Secondly, the securitization guidelines have been made tougher. The full impact of the securitization guidelines whereby they have banned credit enhancement on assignment transactions is going to impact spreads and margins in the near-term. So, we would actually wait for it to materialize, an earnings downgrades to come across before we start getting positive on that name.

Q: Won’t basel III capital requirements hurt all banks like private and public for example affect the bottom-line or i.e. profitability?

A: Apart from Axis and Yes Bank, the large private sector banks like HDFC, ICICI and Kotak are pretty well capitalized. So, basel III is certainly not an issue for them atleast in the near-term. It is more an issue for the state-owned banks.

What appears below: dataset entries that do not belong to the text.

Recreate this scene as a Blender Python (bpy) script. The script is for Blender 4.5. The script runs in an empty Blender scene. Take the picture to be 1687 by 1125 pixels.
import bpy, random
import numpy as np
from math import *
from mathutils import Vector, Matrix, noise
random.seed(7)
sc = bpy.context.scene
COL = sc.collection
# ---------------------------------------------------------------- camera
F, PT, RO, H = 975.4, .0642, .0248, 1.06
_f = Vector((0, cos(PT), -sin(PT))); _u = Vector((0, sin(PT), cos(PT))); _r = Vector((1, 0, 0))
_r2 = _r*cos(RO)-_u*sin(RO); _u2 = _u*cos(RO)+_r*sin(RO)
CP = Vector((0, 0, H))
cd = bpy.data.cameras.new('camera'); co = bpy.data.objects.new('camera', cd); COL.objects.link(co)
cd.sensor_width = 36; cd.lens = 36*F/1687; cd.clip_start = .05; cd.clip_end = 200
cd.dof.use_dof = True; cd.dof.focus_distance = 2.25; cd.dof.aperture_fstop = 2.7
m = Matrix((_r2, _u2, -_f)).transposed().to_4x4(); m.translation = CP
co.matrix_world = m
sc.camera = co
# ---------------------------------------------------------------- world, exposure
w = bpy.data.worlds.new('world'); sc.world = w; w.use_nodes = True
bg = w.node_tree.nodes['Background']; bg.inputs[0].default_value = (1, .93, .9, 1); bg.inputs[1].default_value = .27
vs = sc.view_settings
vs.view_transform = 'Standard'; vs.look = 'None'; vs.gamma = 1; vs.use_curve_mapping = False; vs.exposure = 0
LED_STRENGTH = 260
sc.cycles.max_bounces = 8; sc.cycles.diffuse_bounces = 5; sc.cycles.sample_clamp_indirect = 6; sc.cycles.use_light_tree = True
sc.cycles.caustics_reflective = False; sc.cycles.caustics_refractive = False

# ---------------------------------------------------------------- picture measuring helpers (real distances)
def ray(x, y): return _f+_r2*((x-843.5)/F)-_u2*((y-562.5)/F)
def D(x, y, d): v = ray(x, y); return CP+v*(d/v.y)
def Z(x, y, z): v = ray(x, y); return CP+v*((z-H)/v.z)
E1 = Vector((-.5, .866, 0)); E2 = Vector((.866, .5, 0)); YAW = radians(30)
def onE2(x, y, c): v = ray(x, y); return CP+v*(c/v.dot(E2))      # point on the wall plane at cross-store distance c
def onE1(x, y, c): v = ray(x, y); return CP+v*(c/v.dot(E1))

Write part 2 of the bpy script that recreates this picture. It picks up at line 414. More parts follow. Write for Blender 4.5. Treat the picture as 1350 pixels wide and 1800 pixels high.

Mainly, because of the need for the government to hold a minimum 58 percent stake in all of them. Then it is going to be a big challenge considering that if one is expecting some recovery in the growth, capital requirements are going to be relatively large, so, it is a bigger issue for the PSUs than for the privates.

Q: What are you expecting for Q2 FY13 from State Bank of India (SBI)?

A: The general expectation is that the overall stressed assets formation that is slippages and restructures assets is going to be closer to about Rs 9,000-10,000 crore.

The composition may change. In the last quarter they had Rs 10,000 in terms of slippages perhaps that will come down to a level of 70-75 billion.

But, the overall stressed asset formation inclusive of restructured asset will be similar to the last quarter. Anything way above that is going to be pretty negative for the stock.